Seeing this as a version of a snail mail direct mail program is really missing the point completely. The net is nothing like a free mailing service, it is a new way of working with your “tribe” rather than directing them.

 

The tortoise and the hare.

It has become pretty obvious over the last 9 months (if it was not there for all to see before), that those businesses with conservative financial management, irrespective of size, are the ones that have the opportunity to prosper during the downturn, taking advantage of the distress of their competitors to leverage their relatively strong financial position. When the dust settles, they will be lauded for their efforts.

 

This is a change from 2 years ago, when the same companies were being castigated for failing to take advantage of obvious opportunities to build shareholder wealth.

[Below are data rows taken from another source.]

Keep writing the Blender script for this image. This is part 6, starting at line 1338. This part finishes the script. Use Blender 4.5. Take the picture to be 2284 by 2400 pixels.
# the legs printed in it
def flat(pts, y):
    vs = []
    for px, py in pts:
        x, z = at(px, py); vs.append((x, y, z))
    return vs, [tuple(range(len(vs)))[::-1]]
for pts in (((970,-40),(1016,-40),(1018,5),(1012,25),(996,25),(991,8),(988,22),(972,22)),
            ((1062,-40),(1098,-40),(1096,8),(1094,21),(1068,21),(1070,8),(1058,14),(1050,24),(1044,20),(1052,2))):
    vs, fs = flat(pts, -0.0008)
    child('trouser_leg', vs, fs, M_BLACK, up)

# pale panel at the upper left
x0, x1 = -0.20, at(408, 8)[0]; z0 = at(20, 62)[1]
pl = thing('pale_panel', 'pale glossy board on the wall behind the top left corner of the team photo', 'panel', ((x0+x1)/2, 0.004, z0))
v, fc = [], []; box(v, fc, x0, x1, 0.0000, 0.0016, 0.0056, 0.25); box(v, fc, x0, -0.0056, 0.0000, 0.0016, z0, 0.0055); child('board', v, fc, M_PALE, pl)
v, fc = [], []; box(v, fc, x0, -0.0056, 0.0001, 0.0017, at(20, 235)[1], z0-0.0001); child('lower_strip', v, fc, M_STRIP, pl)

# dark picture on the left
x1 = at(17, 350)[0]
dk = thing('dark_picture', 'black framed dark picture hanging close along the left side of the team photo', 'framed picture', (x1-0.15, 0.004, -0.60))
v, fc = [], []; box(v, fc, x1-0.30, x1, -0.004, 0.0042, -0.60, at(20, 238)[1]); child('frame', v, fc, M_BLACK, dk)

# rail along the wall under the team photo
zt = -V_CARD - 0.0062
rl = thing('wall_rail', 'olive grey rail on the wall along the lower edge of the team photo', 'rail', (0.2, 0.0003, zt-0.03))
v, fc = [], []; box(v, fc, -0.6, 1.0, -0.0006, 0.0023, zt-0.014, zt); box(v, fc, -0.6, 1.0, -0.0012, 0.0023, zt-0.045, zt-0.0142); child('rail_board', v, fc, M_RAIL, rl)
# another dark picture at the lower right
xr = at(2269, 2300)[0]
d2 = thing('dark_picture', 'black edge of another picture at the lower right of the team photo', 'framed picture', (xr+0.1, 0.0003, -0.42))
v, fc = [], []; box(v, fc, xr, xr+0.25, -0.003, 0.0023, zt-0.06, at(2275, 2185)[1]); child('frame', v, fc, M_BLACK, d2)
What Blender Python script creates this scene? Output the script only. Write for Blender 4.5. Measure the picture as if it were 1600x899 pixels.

The lesson is best illustrated by the fable we all heard as kids, the tortoise and the hare, the tortoise has won again, we all know it will eventually, so why do we continue to act like hares?

 

We cannot hope to control, the environment we are in, but the best companies learn to evolve and accommodate the changes that occur beyond their control without succumbing to their transient attractions.

Employees are your best marketing assets.

What happens when you meet someone…? “where do you work” is a common conversation starter.

Someone who responds enthusiastically, extolling the virtues of their employer and the products they produce, will have a positive impact on those they meet, and the “word of mouth” that originates with that conversation can be substantial.

Conversely, an employee who expresses no confidence in their employer and products will create a negative impact, which has the potential to multiply with the telling, and after all, who is in a better position to know the real quality of a product than one who participates in the production process?

Thinking about employee satisfaction in this way puts a new perspective onto now almost standard annual employee satisfaction survey.  

Customers are cautious, advertising savvy, and cynical, so getting a message to them is very difficult.

 In a networked world, it now requires measures to develop employees as advocates for your business, as the advocacy of one person will have more impact than a 1000 TARP points in a TV advertising schedule.

Apostles and detractors

 

The aim of brand builders is to engage with consumers to the point where they become apostles for the brand, an much effort has gone into developing measures that use this notion as a measure of brand strength.

On the other side of the coin are the detractors of your brand, and the damage they can do.

The development of a brand therefore also has the two dimensions. Powerful brands encourage powerful emotions, and some of those are very likely to be negative, it almost goes with the territory,   anything capable of arousing powerful positive emotions is just as capable of arousing negative ones. An overlooked, but key challenge is how you manage the detractors, and the things they use as hooks for adverse comment.

Recently a measure “net promoter score” has become the favorite or marketers, as it appears to offer a methodology of collecting quantitative data on the behavior of your customers. Introduced in a 2003  HBR article by Fred Reicheld  it has quickly become accepted as almost gospel.

However, experience suggests we should be pretty careful when someone has all the answers to all our previously intractable questions, and it is no different here. NPS is a great start to measure those who use, or have used your product, but relying on it solely to save the day is a big ask.